> **INFORMATION SHOWN**:
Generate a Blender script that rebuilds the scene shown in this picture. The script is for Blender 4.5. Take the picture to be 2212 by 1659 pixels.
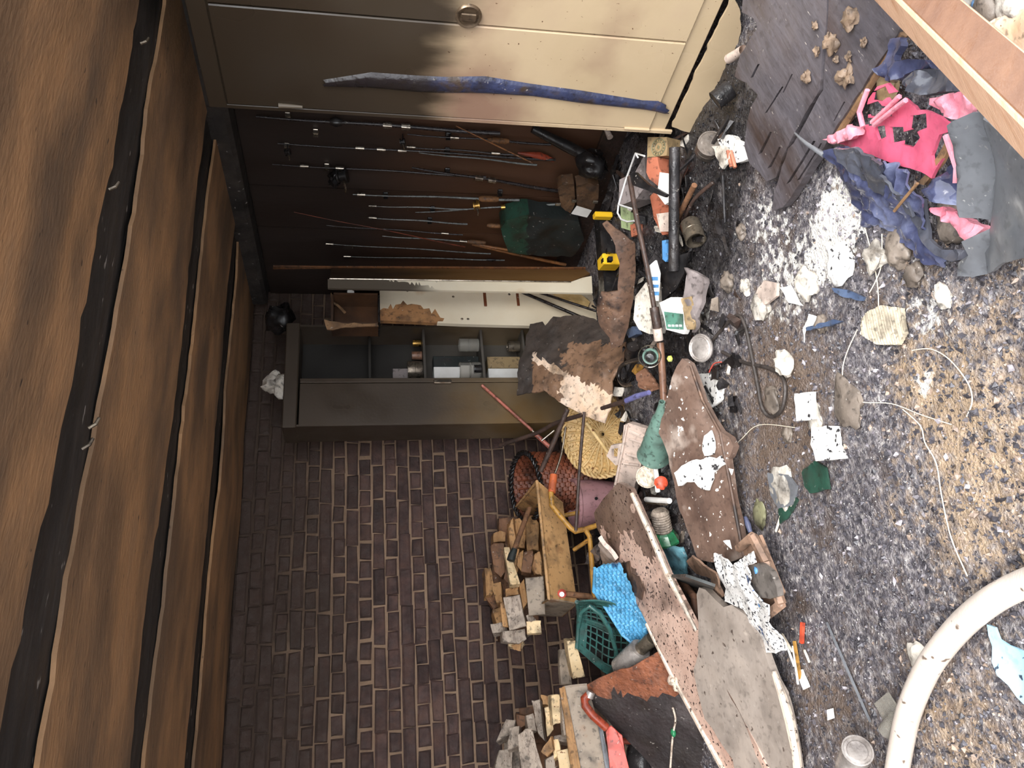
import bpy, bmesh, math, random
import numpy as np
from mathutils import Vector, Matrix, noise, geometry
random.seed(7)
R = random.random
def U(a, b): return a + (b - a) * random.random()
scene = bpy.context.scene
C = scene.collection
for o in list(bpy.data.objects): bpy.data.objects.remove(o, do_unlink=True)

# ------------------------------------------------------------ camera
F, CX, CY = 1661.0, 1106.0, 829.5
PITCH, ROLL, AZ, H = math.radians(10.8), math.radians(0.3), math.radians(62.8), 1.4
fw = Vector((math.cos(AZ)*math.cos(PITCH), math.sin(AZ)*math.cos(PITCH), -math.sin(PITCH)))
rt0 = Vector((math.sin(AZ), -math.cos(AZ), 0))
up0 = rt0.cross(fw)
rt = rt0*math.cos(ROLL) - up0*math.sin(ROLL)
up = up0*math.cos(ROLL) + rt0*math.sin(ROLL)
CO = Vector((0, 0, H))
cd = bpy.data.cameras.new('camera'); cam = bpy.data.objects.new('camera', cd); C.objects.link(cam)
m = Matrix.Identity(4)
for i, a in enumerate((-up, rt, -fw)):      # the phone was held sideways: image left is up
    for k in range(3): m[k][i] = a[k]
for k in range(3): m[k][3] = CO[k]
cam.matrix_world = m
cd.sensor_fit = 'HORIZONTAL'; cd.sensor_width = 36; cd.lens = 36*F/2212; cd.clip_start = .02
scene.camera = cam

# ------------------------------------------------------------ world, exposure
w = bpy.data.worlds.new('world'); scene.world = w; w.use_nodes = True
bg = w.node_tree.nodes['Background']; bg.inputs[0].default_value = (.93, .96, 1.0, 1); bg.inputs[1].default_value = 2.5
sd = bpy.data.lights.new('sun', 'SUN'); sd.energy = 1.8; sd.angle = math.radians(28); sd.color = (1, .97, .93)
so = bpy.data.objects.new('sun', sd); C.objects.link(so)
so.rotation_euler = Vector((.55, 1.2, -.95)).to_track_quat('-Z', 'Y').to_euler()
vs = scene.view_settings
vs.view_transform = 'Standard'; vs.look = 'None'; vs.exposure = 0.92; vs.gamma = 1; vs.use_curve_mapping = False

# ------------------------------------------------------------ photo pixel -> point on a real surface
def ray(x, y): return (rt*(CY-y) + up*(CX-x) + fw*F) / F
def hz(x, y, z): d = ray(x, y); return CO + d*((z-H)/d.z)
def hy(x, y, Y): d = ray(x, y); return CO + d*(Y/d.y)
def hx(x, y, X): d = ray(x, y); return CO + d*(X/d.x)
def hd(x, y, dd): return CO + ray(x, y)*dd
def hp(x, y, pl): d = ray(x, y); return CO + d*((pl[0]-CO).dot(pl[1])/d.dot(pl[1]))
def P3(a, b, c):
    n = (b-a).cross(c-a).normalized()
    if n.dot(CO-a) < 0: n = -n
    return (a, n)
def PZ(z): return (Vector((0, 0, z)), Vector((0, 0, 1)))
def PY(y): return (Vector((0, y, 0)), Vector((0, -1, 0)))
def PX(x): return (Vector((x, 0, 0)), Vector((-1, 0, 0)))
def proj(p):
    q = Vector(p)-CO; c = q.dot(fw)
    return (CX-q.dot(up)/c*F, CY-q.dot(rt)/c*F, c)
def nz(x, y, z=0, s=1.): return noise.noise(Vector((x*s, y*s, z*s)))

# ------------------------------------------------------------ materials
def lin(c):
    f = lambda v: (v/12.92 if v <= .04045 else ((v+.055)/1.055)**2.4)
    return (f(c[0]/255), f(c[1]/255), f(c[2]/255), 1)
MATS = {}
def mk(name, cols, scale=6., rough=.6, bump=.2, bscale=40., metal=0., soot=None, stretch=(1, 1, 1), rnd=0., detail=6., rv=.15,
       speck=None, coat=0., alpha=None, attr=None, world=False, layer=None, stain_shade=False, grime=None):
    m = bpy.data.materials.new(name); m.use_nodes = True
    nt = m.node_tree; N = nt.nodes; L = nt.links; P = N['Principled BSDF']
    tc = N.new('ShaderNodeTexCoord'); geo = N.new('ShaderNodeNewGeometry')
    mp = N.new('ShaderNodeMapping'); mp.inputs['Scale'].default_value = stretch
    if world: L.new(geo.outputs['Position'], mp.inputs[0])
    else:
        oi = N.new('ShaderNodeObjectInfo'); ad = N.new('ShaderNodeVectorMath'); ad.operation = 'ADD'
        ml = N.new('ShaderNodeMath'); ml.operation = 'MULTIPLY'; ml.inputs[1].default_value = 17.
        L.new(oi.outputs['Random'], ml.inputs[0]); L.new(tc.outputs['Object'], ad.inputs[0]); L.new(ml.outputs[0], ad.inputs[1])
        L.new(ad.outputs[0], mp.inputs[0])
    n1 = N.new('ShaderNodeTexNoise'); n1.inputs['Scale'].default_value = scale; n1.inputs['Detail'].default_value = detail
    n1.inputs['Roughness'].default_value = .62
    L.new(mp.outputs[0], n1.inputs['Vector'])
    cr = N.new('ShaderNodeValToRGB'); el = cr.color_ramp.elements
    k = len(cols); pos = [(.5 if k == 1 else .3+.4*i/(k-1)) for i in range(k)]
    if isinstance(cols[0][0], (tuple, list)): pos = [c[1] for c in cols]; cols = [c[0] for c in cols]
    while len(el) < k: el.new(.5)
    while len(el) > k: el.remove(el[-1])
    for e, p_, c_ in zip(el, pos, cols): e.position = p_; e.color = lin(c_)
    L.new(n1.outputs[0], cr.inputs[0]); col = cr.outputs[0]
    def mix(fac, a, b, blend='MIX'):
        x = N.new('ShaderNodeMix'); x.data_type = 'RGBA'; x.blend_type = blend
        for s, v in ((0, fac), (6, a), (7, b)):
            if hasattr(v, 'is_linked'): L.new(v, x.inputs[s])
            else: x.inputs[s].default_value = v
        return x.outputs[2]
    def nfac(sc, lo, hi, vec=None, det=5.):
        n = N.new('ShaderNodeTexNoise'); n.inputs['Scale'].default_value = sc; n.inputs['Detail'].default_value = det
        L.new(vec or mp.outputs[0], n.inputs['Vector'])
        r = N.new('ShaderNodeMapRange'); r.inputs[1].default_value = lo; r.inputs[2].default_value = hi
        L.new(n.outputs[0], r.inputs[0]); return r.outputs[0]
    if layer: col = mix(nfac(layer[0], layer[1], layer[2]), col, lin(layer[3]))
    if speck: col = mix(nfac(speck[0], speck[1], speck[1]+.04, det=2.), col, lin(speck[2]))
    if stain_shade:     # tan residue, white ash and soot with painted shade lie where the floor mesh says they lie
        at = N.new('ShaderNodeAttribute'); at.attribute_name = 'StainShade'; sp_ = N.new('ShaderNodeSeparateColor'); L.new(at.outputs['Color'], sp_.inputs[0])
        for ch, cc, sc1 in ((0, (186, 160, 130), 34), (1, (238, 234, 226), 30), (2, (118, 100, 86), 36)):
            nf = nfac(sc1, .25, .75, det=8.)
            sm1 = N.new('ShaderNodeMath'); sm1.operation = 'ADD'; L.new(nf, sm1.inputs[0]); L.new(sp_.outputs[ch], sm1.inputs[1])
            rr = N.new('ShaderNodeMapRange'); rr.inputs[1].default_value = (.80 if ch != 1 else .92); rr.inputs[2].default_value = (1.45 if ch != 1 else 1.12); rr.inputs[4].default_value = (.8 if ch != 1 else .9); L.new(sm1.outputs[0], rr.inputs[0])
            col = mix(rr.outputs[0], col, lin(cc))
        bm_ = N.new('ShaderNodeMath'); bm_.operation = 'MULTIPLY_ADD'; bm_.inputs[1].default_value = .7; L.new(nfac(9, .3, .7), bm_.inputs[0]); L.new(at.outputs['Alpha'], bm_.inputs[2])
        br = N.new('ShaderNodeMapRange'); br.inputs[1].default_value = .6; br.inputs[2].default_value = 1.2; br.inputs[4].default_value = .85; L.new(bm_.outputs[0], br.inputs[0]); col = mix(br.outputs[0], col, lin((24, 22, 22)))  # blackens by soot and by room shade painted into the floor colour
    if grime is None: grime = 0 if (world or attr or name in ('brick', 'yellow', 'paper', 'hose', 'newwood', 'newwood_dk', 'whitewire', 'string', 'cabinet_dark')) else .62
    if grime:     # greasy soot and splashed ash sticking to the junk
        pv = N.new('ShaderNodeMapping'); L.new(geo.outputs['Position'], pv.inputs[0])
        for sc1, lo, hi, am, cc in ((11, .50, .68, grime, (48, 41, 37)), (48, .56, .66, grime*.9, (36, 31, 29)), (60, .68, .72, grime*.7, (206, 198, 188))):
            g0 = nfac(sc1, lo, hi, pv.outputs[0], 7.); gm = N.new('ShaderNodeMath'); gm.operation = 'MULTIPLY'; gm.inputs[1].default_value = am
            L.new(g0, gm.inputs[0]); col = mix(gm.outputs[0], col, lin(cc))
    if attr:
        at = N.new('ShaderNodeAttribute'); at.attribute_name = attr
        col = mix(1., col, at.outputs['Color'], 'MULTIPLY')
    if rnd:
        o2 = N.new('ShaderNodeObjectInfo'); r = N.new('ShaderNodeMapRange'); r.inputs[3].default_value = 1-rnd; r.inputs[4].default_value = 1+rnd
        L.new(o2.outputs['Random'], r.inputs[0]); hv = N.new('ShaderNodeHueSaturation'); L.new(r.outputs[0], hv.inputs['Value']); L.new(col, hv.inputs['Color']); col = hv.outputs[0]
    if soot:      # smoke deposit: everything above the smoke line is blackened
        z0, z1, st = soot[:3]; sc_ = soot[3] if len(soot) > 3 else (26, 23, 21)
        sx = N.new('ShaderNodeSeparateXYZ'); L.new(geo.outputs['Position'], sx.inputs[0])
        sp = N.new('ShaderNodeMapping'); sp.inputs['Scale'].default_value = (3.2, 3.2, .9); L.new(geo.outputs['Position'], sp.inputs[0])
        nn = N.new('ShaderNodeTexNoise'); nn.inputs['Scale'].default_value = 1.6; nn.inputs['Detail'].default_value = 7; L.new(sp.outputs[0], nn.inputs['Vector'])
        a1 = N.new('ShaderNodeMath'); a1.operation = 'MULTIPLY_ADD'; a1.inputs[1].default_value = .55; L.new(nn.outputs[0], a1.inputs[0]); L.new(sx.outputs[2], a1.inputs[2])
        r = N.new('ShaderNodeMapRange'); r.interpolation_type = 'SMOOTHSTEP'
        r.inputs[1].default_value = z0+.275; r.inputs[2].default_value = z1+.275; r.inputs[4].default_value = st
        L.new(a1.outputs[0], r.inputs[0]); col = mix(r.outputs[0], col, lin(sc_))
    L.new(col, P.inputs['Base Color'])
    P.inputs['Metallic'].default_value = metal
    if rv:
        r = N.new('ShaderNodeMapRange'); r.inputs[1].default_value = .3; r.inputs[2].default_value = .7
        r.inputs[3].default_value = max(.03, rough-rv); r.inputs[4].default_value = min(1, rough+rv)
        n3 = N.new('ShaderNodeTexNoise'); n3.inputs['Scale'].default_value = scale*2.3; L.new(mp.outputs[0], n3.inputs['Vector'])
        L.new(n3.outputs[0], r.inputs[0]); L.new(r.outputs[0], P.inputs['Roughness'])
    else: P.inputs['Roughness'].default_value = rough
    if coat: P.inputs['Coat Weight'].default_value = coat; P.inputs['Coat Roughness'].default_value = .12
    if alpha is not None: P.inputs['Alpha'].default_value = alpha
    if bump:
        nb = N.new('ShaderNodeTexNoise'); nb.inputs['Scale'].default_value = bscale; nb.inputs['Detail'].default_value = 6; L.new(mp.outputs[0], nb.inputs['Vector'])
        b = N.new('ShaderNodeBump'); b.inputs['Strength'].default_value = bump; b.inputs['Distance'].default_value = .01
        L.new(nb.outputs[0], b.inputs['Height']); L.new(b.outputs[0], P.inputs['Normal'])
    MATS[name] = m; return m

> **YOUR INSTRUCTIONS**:
With the pictures left out, restate word for word every line of the data above, from the first down to the line that contains "scene.camera = cam".

> **THE SOLUTION**:
Generate a Blender script that rebuilds the scene shown in this picture. The script is for Blender 4.5. Take the picture to be 2212 by 1659 pixels.
import bpy, bmesh, math, random
import numpy as np
from mathutils import Vector, Matrix, noise, geometry
random.seed(7)
R = random.random
def U(a, b): return a + (b - a) * random.random()
scene = bpy.context.scene
C = scene.collection
for o in list(bpy.data.objects): bpy.data.objects.remove(o, do_unlink=True)

# ------------------------------------------------------------ camera
F, CX, CY = 1661.0, 1106.0, 829.5
PITCH, ROLL, AZ, H = math.radians(10.8), math.radians(0.3), math.radians(62.8), 1.4
fw = Vector((math.cos(AZ)*math.cos(PITCH), math.sin(AZ)*math.cos(PITCH), -math.sin(PITCH)))
rt0 = Vector((math.sin(AZ), -math.cos(AZ), 0))
up0 = rt0.cross(fw)
rt = rt0*math.cos(ROLL) - up0*math.sin(ROLL)
up = up0*math.cos(ROLL) + rt0*math.sin(ROLL)
CO = Vector((0, 0, H))
cd = bpy.data.cameras.new('camera'); cam = bpy.data.objects.new('camera', cd); C.objects.link(cam)
m = Matrix.Identity(4)
for i, a in enumerate((-up, rt, -fw)):      # the phone was held sideways: image left is up
    for k in range(3): m[k][i] = a[k]
for k in range(3): m[k][3] = CO[k]
cam.matrix_world = m
cd.sensor_fit = 'HORIZONTAL'; cd.sensor_width = 36; cd.lens = 36*F/2212; cd.clip_start = .02
scene.camera = cam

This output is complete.